Lesser Spotted Ulster

Next Tuesday night on Lesser Spotted Ulster on UTV Joe Mahon continues his exploration of the Ulster countryside with a visit to the homeland of W F Marshall, the Bard of Tyrone.

Rev William Forbes Marshall was a Presbyterian minister, poet, author and historian.  He had a deep affection for his native county of Tyrone and was also a fervent unionist and Ulsterman.

He died in January 1959 but the 50th anniversary of his death passed almost unnoticed.  There were no television programmes or festivals to mark the occasion and there were only one or two newspaper articles.  It is important that Marshall and his work are not forgotten.

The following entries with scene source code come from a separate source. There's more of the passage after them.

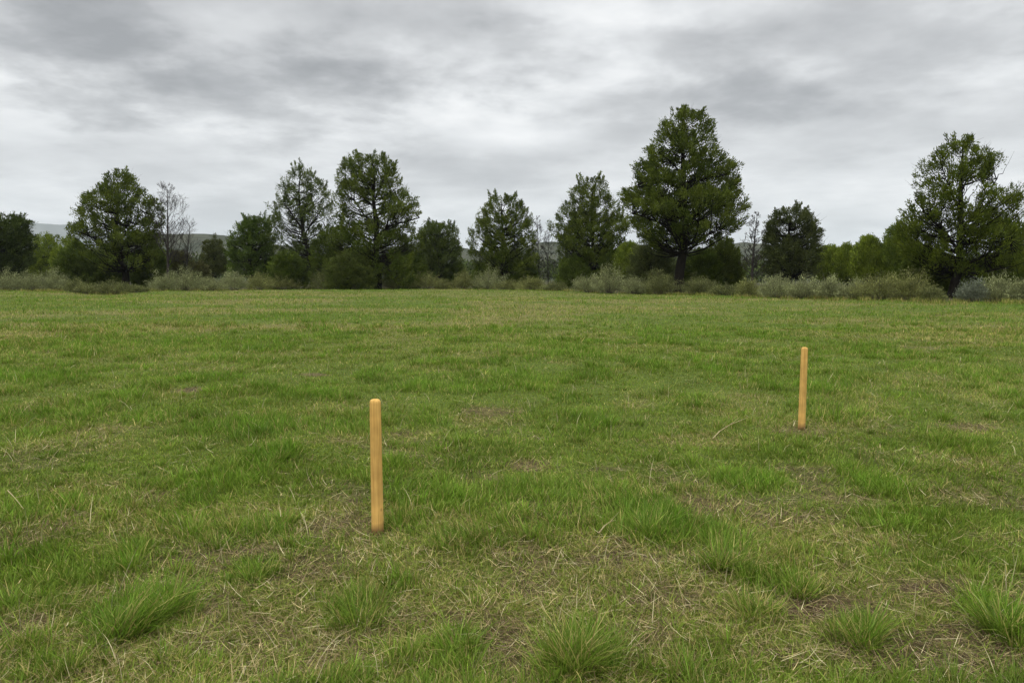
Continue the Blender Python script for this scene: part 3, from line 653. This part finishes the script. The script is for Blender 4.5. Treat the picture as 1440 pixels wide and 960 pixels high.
# ------------------------------------------------------------------ grey-green shrubs
SG = (.11, .12, .045); SA = (.33, .355, .17); SO = (.10, .105, .028); SOA = (.27, .285, .10); SD = (.065, .075, .020); SDA = (.22, .235, .09)
def shrub(px, pyb, top, w, label, c1=SG, c2=SA, seed=0, dd_=0):
    g = np.random.default_rng(300+seed)
    x0, d = ground(px, pyb); d += dd_; x0 = (px-720)/F*d
    z0 = float(relief(np.array([x0]), np.array([d]))[0]); root = empty('grey_shrub', (x0, d, z0))
    tag(root, label, 'shrub', 'grey green shrubs along the edge of the field')
    H = at(px, top, d)[2]-z0; W_ = w*d/F/2
    st = MB(); nst = 26
    tips = []
    nt = 130
    ph = g.uniform(0, 2*math.pi, nt); rr = np.sqrt(g.random(nt)); hh = np.sqrt(np.clip(1-rr**2*.85, 0, 1))*g.uniform(.35, 1.0, nt)
    lob = 1+.22*np.sin(ph*2+seed)+.12*np.sin(ph*5+seed*2)
    T = np.stack([W_*rr*np.cos(ph)*lob, W_*.75*rr*np.sin(ph)*lob, H*np.clip(hh*g.uniform(.7, 1.22, nt), .10, 1.25)], -1)
    for i in range(0, nt, 5):
        st.tube(np.array([[T[i, 0]*.15, T[i, 1]*.15, -.05], [T[i, 0]*.55, T[i, 1]*.55, T[i, 2]*.55], T[i]]), [.022, .013, .005], 4)
    per = int(np.clip(36*(w/50)*(H/1.8)+22, 24, 60))
    idx = np.repeat(np.arange(nt), per); m_ = len(idx); t_ = g.random(m_)
    O = np.stack([T[:, 0]*.25, T[:, 1]*.25, T[:, 2]*.05], -1)
    ax = unit(T-O*.8)
    f = .35+.65*t_**.7
    P = O[idx]*(1-f)[:, None]+T[idx]*f[:, None]+g.normal(0, 1, (m_, 3))*np.array([.12, .12, .09])*(.5+H/3.2)
    P[:, 2] = np.maximum(P[:, 2], .03)
    D = unit(ax[idx]+UP*.5+g.normal(0, .55, (m_, 3)))
    fc = g.random(nt)[idx]*.6+g.random(m_)*.4
    C = np.array(c1)*(1-fc[:, None])+np.array(c2)*fc[:, None]; C *= np.exp(g.normal(0, .25, (m_, 1))+g.normal(0, .22, nt)[idx][:, None])
    sc_ = .75+d/260
    v, q, cc_ = leaves(P, D, sc_*g.uniform(.07, .20, m_), sc_*g.uniform(.02, .045, m_), C, g)
    st.obj('stems', M_stem, root); mesh_obj('foliage', v, q, M_sage, cc_, root)
S = [(12,411.5,379,52,'silvery shrub at the left edge of the picture',SG,SA),
 (48,411.5,381,50,'silvery shrub second from the left edge',SG,SA),
 (80,411.5,383,44,'silvery shrub just left of the dark bushes under the left pine',SG,SA),
 (108,413.5,390,34,'low dull shrub where the silvery row meets the left pine',SD,SDA),
 (125,415,397,46,'low dark grey shrub reaching into the grass below the left pine',SD,SDA),
 (160,415.5,399,40,'low grey shrub at the foot of the forked trunk, left side',SD,SDA),
 (190,414,398,40,'low grey shrub at the foot of the forked trunk, right side',SD,SDA),
 (232,412,385,38,'rounded silvery shrub below the tall bare branched tree',SG,SA),
 (262,411.5,380,44,'silvery shrub between the tall bare branched tree and the small dim tree',SG,SA),
 (296,411,382,48,'pale shrub directly below the small dim tree',SG,SA),
 (330,410,383,44,'pale shrub right of the one under the small dim tree',SG,SA),
 (366,408.5,380,44,'olive shrub at the foot of the leafy bright green tree',SO,SOA),
 (398,407.5,385,40,'olive shrub left of the trunk foot of the open crowned pine',SO,SOA),
 (462,407.5,384,44,'dim olive shrub between the trunks of the two big left pines',SD,SDA),
 (500,407.8,380,46,'dim olive shrub left of the trunk foot of the twin topped pine',SD,SDA),
 (560,407.5,386,46,'pale shrub right of the trunk foot of the twin topped pine',SO,SOA),
 (598,407.5,384,44,'pale brown shrub below the smaller dark tree',SO,SOA),
 (626,407.5,390,30,'small brown shrub under the right side of the smaller dark tree',SO,SOA),
 (652,407.5,383,32,'rounded pale shrub in the gap before the cone shaped pine',SO,SOA),
 (688,408,377,40,'grey shrub at the left foot of the cone shaped pine',SG,SA),
 (716,408.5,390,36,'low grey shrub at the middle of the cone shaped pine',SO,SOA),
 (748,409.5,391,38,'low brown shrub below the thin bare tree',SO,SOA),
 (782,410.5,395,34,'small low shrub at the left foot of the dense rounded pine',SD,SDA),
 (828,412.5,384,46,'silver shrub under the dense rounded pine',SG,SA),
 (858,413.5,375,50,'tallest silver shrub, between the dense rounded pine and the tallest one',SG,SA),
 (893,414,386,46,'silver shrub just right of the tallest silver one',SG,SA),
 (926,414.5,380,40,'dark grey shrub touching the left side of the thick black trunk',SD,SDA),
 (984,415.5,392,40,'thin grey shrub touching the right side of the thick black trunk',SD,SDA),
 (1020,417.5,395,46,'low grey shrub in front of the big rounded olive bush',SD,SDA),
 (1052,418.5,395,36,'low pale shrub left of the foot of the slender bare tree',SO,SOA),
 (1092,420,386,52,'pale sage shrub below the left side of the dome shaped tree',SG,SA),
 (1132,421.5,386,50,'pale sage shrub below the right side of the dome shaped tree',SG,SA),
 (1166,422.5,390,42,'sage shrub under the saplings, nearest to the dome shaped tree',SG,SA),
 (1200,423,390,46,'sage shrub in the middle of the row under the saplings',SG,SA),
 (1238,424,379,56,'largest sage shrub, below the tallest of the saplings',SO,SOA),
 (1280,425,384,52,'sage shrub between the saplings and the leaning trunk',SO,SOA),
 (1312,426,400,36,'low dark shrub just left of the leaning trunk',SD,SDA),
 (1368,426.5,396,46,'bluish grey shrub in the shade right of the leaning trunk',(.10,.115,.075),(.20,.225,.155)),
 (1402,426.5,389,44,'sage shrub second from the right edge',SG,SA),
 (1436,427,384,48,'sage shrub cut off by the right edge of the picture',SG,SA)]
for i, (px, pyb, top, w, lab, c1, c2) in enumerate(S):
    shrub(px, pyb, top-2+4.5*math.sin(i*2.3), w*(1.12+.16*math.sin(i*1.7)), lab, c1, c2, i)

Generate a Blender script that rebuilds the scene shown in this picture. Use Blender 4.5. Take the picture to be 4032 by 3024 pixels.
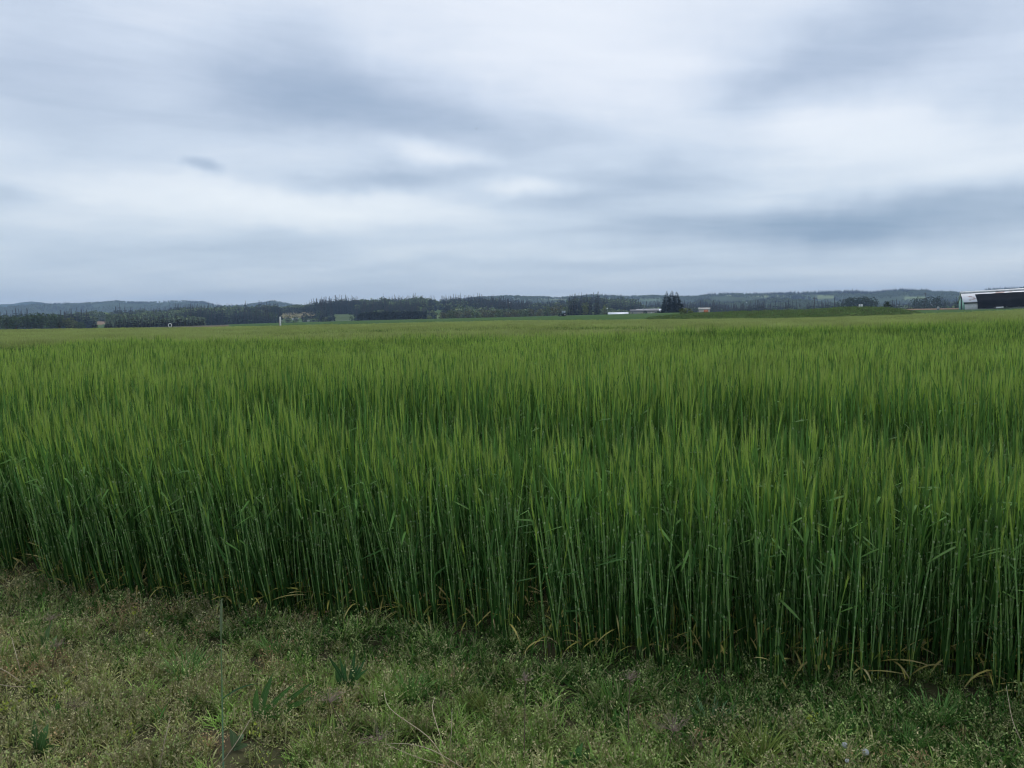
import bpy, math, random
import numpy as np
from mathutils import Vector, Matrix, Euler, Quaternion

random.seed(11)
rng = np.random.default_rng(11)
for o in list(bpy.data.objects):
    bpy.data.objects.remove(o)
scene = bpy.context.scene
COL = scene.collection
R = math.radians

# ------------------------------------------------------------------ camera
FPX, CX, CY = 3350.0, 2016.0, 1512.0
CAM_H = 1.6
PITCH = math.atan(262 / FPX)
ROLL = R(0.7)
_F = np.array([0, math.cos(PITCH), -math.sin(PITCH)])
_U = np.array([0, math.sin(PITCH), math.cos(PITCH)])
_Rt = np.array([1.0, 0, 0])
RT = _Rt * math.cos(ROLL) - _U * math.sin(ROLL)
UP = _U * math.cos(ROLL) + _Rt * math.sin(ROLL)
FW = _F
cam_data = bpy.data.cameras.new('camera')
cam = bpy.data.objects.new('camera', cam_data)
COL.objects.link(cam)
cam.matrix_world = Matrix(((RT[0], UP[0], -FW[0], 0), (RT[1], UP[1], -FW[1], 0), (RT[2], UP[2], -FW[2], CAM_H), (0, 0, 0, 1)))
cam_data.sensor_width = 36.0
cam_data.lens = 36.0 * FPX / 4032.0
cam_data.clip_start = 0.05
cam_data.clip_end = 40000
scene.camera = cam


def pdir(px, py):
    return FW + (px - CX) / FPX * RT + (CY - py) / FPX * UP


def at(px, py, d):
    """world point on the ray of a photograph point at horizontal distance d"""
    v = pdir(px, py)
    h = math.hypot(v[0], v[1])
    return np.array([v[0] / h * d, v[1] / h * d, CAM_H + v[2] / h * d])


def az_of(px, py=1250):
    v = pdir(px, py)
    return math.atan2(v[0], v[1])


def project(P):
    P = np.atleast_2d(P) - np.array([0, 0, CAM_H])
    zf = np.maximum(P @ FW, 1e-3)
    return CX + FPX * (P @ RT) / zf, CY - FPX * (P @ UP) / zf


# ------------------------------------------------------------------ world / sky
SUN_EL, SUN_AZ = R(55), R(25)      # azimuth measured from +Y towards +X
world = bpy.data.worlds.new('World')
scene.world = world
world.use_nodes = True
wn, wl = world.node_tree.nodes, world.node_tree.links
wn.clear()


def wmath(op, a, b=None, c=None, clamp=False):
    n = wn.new('ShaderNodeMath')
    n.operation = op
    n.use_clamp = clamp
    for i, s in enumerate((a, b, c)):
        if s is None:
            continue
        if isinstance(s, (int, float)):
            n.inputs[i].default_value = s
        else:
            wl.new(s, n.inputs[i])
    return n.outputs[0]


tc = wn.new('ShaderNodeTexCoord')
sep = wn.new('ShaderNodeSeparateXYZ')
wl.new(tc.outputs['Generated'], sep.inputs[0])
sx, sy, sz = sep.outputs
az_s = wmath('ARCTAN2', sx, sy)
el_s = wmath('ARCSINE', sz)
# cloud sheet: direction projected on a high level plane, stretched by wind
zz = wmath('ADD', wmath('MAXIMUM', sz, 0.0), 0.10)
cx_s, cy_s = wmath('DIVIDE', sx, zz), wmath('DIVIDE', sy, zz)
cmb = wn.new('ShaderNodeCombineXYZ')
wl.new(wmath('MULTIPLY', cx_s, 0.55), cmb.inputs[0])
wl.new(wmath('ADD', cy_s, wmath('MULTIPLY', cx_s, 0.25)), cmb.inputs[1])
cmb.inputs[2].default_value = 3.7


def wnoise(vec, scale, detail, rough, dist=0.0):
    n = wn.new('ShaderNodeTexNoise')
    n.inputs['Scale'].default_value = scale
    n.inputs['Detail'].default_value = detail
    n.inputs['Roughness'].default_value = rough
    n.inputs['Distortion'].default_value = dist
    wl.new(vec, n.inputs['Vector'])
    return n


n_big = wnoise(cmb.outputs[0], 0.55, 4, 0.5, 0.6)
n_small = wnoise(cmb.outputs[0], 1.7, 5, 0.55, 0.3)
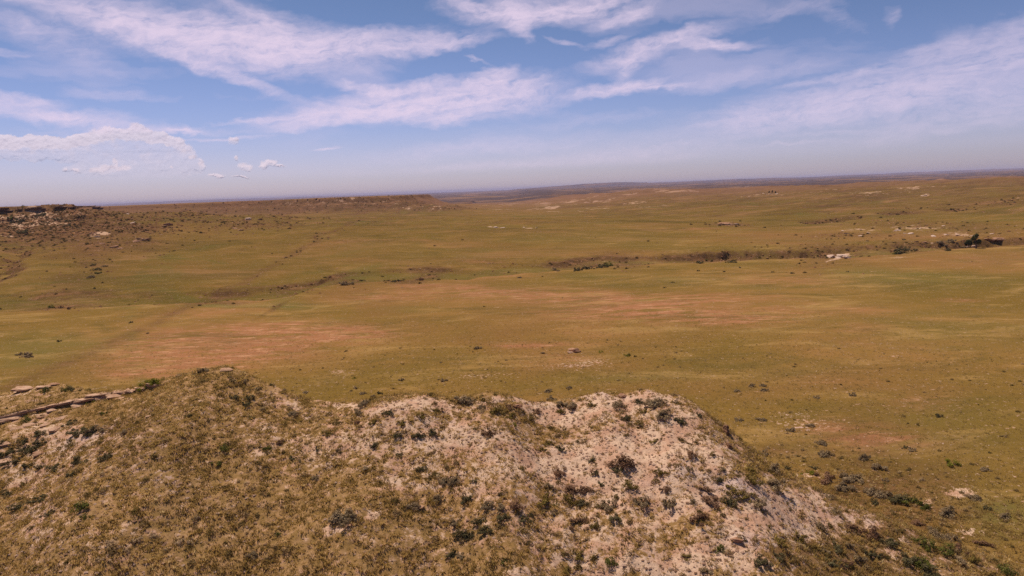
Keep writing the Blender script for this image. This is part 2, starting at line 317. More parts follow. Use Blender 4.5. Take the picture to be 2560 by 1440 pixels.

The following poem is one of his political poems and it appeared in the Northern Whig on the day that the Ulster covenant was signed in September 1912:

The Blue Banner 

Firm-leagued we face the future, tho’ the road be dark and steep,
The road that leads to honour is the lonely road we keep,
And, though all the world forsake us, this is the course we hold,
The course our fathers followed in the Cov’nant days of old.

We fain would look for comfort to the land from whence we came,
Where still abide our kith and kin and clansmen of our name.
Where lives were deemed of small account by valiant men and true,
For Christ, His Crown, His Cov’nant and the war-worn folds of blue.

Long years have been and faded since the old-time banner waved,
See! How it flashes once again ere dangers must be braved,
The Cov’nant oath we now will swear that Britain may be told,
We stand for faith and freedom and the memories of old. 

For all they died for gladly in the homeland o’er the sea,
For blood-won rights that still are ours as Ulsterborn and free,
For the land we came to dwell in, and the martyr’s faith we hold -
God grant we be as leal to these as were the men of old!